### Problem details
Write out, precisely and in full, each line of the material.

+ + + + + + +

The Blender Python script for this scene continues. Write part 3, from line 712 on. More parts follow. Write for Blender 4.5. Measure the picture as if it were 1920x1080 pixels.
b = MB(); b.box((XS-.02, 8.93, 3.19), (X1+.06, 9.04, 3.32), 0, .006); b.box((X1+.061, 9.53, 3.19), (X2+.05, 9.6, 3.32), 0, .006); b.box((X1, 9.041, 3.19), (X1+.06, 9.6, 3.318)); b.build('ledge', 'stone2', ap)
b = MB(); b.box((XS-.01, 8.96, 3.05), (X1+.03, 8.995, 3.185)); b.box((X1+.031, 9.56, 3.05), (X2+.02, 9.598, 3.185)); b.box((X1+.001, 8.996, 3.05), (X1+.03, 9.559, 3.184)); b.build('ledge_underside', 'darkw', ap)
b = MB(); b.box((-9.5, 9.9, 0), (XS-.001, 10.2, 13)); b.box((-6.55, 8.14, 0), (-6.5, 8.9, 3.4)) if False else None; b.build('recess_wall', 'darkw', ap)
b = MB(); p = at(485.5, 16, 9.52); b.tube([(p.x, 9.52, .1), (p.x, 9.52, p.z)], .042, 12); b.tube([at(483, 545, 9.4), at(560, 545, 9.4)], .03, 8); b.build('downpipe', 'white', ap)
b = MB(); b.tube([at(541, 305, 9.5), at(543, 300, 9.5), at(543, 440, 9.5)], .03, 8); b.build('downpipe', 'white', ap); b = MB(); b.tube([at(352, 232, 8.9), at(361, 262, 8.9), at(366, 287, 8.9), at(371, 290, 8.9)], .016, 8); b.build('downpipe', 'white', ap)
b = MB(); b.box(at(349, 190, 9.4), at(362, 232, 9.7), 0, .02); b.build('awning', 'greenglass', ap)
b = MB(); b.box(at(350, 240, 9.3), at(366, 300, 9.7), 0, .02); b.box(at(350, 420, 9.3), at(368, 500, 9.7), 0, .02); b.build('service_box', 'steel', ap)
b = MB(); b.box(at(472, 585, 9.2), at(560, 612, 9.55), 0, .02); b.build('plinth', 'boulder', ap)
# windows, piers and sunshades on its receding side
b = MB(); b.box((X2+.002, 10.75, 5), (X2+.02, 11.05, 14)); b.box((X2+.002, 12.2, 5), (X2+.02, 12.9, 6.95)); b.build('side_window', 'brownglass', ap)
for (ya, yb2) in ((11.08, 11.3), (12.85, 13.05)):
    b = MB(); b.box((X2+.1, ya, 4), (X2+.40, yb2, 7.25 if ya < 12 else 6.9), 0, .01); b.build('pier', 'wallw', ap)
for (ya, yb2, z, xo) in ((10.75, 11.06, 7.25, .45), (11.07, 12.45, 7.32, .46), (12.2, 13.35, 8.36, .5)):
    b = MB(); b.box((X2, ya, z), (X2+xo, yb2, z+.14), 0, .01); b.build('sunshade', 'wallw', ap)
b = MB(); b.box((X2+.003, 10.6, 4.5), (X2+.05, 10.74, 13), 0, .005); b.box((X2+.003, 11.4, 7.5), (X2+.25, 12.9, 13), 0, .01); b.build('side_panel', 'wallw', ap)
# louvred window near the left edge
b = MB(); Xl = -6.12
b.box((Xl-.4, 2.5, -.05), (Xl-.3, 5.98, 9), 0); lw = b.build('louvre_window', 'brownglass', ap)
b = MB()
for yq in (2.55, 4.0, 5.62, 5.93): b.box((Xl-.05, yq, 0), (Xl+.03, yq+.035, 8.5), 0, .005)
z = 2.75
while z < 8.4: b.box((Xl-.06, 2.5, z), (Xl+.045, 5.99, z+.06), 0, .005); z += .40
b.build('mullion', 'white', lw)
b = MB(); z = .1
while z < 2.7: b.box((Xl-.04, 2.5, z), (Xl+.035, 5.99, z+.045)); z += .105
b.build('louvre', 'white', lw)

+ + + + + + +

### Solution
The Blender Python script for this scene continues. Write part 3, from line 712 on. More parts follow. Write for Blender 4.5. Measure the picture as if it were 1920x1080 pixels.
b = MB(); b.box((XS-.02, 8.93, 3.19), (X1+.06, 9.04, 3.32), 0, .006); b.box((X1+.061, 9.53, 3.19), (X2+.05, 9.6, 3.32), 0, .006); b.box((X1, 9.041, 3.19), (X1+.06, 9.6, 3.318)); b.build('ledge', 'stone2', ap)
b = MB(); b.box((XS-.01, 8.96, 3.05), (X1+.03, 8.995, 3.185)); b.box((X1+.031, 9.56, 3.05), (X2+.02, 9.598, 3.185)); b.box((X1+.001, 8.996, 3.05), (X1+.03, 9.559, 3.184)); b.build('ledge_underside', 'darkw', ap)
b = MB(); b.box((-9.5, 9.9, 0), (XS-.001, 10.2, 13)); b.box((-6.55, 8.14, 0), (-6.5, 8.9, 3.4)) if False else None; b.build('recess_wall', 'darkw', ap)
b = MB(); p = at(485.5, 16, 9.52); b.tube([(p.x, 9.52, .1), (p.x, 9.52, p.z)], .042, 12); b.tube([at(483, 545, 9.4), at(560, 545, 9.4)], .03, 8); b.build('downpipe', 'white', ap)
b = MB(); b.tube([at(541, 305, 9.5), at(543, 300, 9.5), at(543, 440, 9.5)], .03, 8); b.build('downpipe', 'white', ap); b = MB(); b.tube([at(352, 232, 8.9), at(361, 262, 8.9), at(366, 287, 8.9), at(371, 290, 8.9)], .016, 8); b.build('downpipe', 'white', ap)
b = MB(); b.box(at(349, 190, 9.4), at(362, 232, 9.7), 0, .02); b.build('awning', 'greenglass', ap)
b = MB(); b.box(at(350, 240, 9.3), at(366, 300, 9.7), 0, .02); b.box(at(350, 420, 9.3), at(368, 500, 9.7), 0, .02); b.build('service_box', 'steel', ap)
b = MB(); b.box(at(472, 585, 9.2), at(560, 612, 9.55), 0, .02); b.build('plinth', 'boulder', ap)
# windows, piers and sunshades on its receding side
b = MB(); b.box((X2+.002, 10.75, 5), (X2+.02, 11.05, 14)); b.box((X2+.002, 12.2, 5), (X2+.02, 12.9, 6.95)); b.build('side_window', 'brownglass', ap)
for (ya, yb2) in ((11.08, 11.3), (12.85, 13.05)):
    b = MB(); b.box((X2+.1, ya, 4), (X2+.40, yb2, 7.25 if ya < 12 else 6.9), 0, .01); b.build('pier', 'wallw', ap)
for (ya, yb2, z, xo) in ((10.75, 11.06, 7.25, .45), (11.07, 12.45, 7.32, .46), (12.2, 13.35, 8.36, .5)):
    b = MB(); b.box((X2, ya, z), (X2+xo, yb2, z+.14), 0, .01); b.build('sunshade', 'wallw', ap)
b = MB(); b.box((X2+.003, 10.6, 4.5), (X2+.05, 10.74, 13), 0, .005); b.box((X2+.003, 11.4, 7.5), (X2+.25, 12.9, 13), 0, .01); b.build('side_panel', 'wallw', ap)
# louvred window near the left edge
b = MB(); Xl = -6.12
b.box((Xl-.4, 2.5, -.05), (Xl-.3, 5.98, 9), 0); lw = b.build('louvre_window', 'brownglass', ap)
b = MB()
for yq in (2.55, 4.0, 5.62, 5.93): b.box((Xl-.05, yq, 0), (Xl+.03, yq+.035, 8.5), 0, .005)
z = 2.75
while z < 8.4: b.box((Xl-.06, 2.5, z), (Xl+.045, 5.99, z+.06), 0, .005); z += .40
b.build('mullion', 'white', lw)
b = MB(); z = .1
while z < 2.7: b.box((Xl-.04, 2.5, z), (Xl+.035, 5.99, z+.045)); z += .105
b.build('louvre', 'white', lw)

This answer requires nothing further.